The dominant noise source on a modern wind turbine is aerodynamic, not mechanical. The gearbox and generator contribute relatively little to the overall sound level compared to the blades moving through the air. The main mechanisms are:
Trailing edge noise, caused by the turbulent boundary layer passing over the sharp trailing edge of the blade. This is the largest single noise source and produces the characteristic “whooshing” sound. Tip noise, generated by the vortex that forms at the blade tip where the high-pressure and low-pressure sides meet. Blade manufacturers have mitigated this significantly with serrated trailing edges and curved tip designs (winglets). And turbulent inflow noise, caused by atmospheric turbulence hitting the leading edge of the blade — this one depends more on site conditions than on blade design.

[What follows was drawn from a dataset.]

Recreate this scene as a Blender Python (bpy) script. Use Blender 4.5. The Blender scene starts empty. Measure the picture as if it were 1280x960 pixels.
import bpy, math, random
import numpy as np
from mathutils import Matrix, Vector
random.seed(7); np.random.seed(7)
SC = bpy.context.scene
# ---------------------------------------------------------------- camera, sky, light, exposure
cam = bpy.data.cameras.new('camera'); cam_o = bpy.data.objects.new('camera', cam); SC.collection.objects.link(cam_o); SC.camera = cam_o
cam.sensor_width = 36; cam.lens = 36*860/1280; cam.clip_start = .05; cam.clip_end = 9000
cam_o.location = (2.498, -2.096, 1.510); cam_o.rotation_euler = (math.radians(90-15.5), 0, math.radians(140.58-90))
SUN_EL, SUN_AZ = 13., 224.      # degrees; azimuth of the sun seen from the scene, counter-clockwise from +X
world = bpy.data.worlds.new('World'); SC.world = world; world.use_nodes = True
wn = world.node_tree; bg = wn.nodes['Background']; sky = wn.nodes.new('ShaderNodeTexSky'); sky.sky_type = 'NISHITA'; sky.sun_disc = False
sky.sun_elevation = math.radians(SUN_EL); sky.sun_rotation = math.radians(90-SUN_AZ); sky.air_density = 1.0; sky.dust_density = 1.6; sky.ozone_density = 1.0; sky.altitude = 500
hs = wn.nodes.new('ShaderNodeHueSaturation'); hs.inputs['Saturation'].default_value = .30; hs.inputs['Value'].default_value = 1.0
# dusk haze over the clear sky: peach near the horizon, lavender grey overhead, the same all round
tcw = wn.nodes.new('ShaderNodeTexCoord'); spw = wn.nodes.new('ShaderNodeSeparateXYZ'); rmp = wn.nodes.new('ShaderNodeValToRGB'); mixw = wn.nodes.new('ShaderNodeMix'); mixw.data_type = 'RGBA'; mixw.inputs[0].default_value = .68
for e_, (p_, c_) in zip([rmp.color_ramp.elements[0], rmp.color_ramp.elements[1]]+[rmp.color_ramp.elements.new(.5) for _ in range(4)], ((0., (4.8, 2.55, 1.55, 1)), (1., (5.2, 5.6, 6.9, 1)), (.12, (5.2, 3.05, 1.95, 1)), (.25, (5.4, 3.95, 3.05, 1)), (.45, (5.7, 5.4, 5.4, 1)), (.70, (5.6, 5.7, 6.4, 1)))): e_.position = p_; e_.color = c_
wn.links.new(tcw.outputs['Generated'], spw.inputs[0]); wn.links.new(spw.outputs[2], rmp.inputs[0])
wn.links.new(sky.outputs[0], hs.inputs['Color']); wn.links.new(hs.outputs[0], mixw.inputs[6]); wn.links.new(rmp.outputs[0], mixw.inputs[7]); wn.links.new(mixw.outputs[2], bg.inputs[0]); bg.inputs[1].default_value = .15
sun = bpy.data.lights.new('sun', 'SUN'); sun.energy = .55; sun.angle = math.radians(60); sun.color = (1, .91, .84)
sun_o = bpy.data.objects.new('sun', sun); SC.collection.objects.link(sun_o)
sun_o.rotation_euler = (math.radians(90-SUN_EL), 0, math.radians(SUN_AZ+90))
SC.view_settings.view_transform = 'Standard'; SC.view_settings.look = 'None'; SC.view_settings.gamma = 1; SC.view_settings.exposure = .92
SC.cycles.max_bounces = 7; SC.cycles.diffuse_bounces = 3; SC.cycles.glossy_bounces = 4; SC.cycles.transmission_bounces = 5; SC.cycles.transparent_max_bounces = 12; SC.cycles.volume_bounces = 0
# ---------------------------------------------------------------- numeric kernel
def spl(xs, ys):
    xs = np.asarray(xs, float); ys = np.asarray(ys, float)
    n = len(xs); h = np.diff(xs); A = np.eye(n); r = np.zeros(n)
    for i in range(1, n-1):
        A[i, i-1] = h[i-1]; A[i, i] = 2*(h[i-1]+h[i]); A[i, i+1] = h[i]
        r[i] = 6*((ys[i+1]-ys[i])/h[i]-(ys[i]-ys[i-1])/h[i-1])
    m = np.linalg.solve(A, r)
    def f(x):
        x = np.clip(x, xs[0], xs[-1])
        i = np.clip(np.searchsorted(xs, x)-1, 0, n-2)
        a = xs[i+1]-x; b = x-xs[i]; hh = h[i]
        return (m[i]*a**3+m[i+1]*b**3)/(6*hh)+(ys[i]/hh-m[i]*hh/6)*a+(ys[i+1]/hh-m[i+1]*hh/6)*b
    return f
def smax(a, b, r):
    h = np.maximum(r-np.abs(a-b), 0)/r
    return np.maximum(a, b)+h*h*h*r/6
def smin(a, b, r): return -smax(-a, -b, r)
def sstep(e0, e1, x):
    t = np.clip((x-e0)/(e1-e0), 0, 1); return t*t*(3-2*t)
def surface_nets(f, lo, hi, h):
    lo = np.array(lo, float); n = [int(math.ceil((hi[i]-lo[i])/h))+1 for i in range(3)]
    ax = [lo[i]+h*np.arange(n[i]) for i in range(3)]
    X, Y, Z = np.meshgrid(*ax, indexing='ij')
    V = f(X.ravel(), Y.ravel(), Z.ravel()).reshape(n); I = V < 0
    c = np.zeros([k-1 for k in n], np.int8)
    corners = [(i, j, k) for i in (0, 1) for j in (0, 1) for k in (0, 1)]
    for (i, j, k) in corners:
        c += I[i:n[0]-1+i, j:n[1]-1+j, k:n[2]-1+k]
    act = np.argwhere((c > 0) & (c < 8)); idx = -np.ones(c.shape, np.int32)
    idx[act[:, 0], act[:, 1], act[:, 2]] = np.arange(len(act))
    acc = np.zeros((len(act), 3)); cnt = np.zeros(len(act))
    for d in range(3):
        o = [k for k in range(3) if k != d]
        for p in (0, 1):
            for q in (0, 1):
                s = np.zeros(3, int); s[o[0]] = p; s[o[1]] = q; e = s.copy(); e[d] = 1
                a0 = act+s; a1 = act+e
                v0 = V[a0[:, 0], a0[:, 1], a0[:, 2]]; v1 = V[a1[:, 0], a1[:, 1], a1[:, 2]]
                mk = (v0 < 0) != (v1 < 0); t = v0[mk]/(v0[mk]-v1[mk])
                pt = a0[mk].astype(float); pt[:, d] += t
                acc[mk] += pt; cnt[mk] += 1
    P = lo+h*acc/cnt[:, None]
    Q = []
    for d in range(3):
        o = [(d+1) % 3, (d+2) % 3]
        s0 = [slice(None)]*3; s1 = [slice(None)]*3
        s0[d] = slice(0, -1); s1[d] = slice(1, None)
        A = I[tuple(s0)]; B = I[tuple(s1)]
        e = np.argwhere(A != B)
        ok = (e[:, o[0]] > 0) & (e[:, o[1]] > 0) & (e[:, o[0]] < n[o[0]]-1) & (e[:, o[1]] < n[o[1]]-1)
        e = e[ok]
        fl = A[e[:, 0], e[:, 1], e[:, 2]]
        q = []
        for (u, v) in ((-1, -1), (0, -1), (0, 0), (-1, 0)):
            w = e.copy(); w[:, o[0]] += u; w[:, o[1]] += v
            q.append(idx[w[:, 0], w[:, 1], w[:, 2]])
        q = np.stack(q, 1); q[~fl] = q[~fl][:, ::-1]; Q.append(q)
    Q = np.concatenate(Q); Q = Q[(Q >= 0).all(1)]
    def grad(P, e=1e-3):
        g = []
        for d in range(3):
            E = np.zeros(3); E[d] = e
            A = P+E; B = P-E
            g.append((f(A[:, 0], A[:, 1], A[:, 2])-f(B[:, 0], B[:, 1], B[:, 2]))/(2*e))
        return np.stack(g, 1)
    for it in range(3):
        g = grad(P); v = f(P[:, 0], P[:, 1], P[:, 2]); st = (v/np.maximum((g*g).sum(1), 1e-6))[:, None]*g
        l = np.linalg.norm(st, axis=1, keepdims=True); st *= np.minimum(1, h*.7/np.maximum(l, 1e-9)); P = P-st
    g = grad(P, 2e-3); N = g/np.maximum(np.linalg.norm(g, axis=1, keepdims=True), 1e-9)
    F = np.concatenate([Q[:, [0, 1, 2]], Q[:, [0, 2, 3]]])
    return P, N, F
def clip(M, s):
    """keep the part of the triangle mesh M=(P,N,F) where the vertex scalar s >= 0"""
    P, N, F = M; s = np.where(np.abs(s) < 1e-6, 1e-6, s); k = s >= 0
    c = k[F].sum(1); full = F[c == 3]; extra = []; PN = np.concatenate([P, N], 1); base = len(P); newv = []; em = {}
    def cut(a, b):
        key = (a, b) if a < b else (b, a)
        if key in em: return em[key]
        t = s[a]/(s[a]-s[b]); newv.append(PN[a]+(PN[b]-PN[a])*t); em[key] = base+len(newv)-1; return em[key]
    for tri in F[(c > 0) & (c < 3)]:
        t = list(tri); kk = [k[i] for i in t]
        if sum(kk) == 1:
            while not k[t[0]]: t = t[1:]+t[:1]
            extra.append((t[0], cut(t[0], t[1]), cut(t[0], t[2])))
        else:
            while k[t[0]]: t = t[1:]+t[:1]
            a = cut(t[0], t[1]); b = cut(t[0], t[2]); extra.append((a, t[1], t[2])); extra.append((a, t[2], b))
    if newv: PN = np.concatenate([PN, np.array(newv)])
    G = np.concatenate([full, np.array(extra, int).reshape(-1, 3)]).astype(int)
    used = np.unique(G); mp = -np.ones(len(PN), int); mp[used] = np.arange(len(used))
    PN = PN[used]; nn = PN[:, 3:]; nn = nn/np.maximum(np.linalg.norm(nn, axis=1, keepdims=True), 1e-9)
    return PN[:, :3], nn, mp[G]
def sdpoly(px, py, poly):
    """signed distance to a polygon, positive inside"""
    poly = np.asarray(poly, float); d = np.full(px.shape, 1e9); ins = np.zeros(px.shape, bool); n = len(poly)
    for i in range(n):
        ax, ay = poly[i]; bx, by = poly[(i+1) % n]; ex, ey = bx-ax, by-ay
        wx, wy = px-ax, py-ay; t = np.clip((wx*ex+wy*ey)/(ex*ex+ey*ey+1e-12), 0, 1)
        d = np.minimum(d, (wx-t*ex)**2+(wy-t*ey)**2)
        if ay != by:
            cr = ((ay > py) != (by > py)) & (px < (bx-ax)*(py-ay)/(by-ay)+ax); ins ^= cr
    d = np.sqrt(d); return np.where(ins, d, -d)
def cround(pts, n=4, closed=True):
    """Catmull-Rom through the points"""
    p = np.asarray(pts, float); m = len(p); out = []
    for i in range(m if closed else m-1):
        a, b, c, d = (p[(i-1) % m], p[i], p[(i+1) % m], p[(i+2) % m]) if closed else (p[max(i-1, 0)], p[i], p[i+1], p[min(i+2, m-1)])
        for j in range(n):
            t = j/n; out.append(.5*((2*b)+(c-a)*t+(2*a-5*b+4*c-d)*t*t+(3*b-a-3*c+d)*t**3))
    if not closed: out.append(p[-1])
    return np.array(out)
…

As I mentioned earlier, noise scales roughly with the fifth power of tip speed. This means that even a small increase in rotor diameter (and therefore tip speed, for a given rotational speed) can have a disproportionate impact on noise emissions. Noise is typically the binding constraint for turbine placement in onshore projects near residential areas, and it often forces layout compromises that reduce energy yield. I have worked on projects where we had to move turbine positions 50 or 100 metres to comply with noise limits, which then changed the road layout, the cable routes, and the crane pad positions. Aerodynamics reaches deep into the BoP.
Many modern turbines offer a noise-reduced operating mode where the control system limits rotor speed or pitch angle during certain hours (typically at night) to reduce noise emissions by 1–3 dB. The cost is a reduction in energy output — usually a few percent of annual production — but it can be the difference between getting planning permission and not.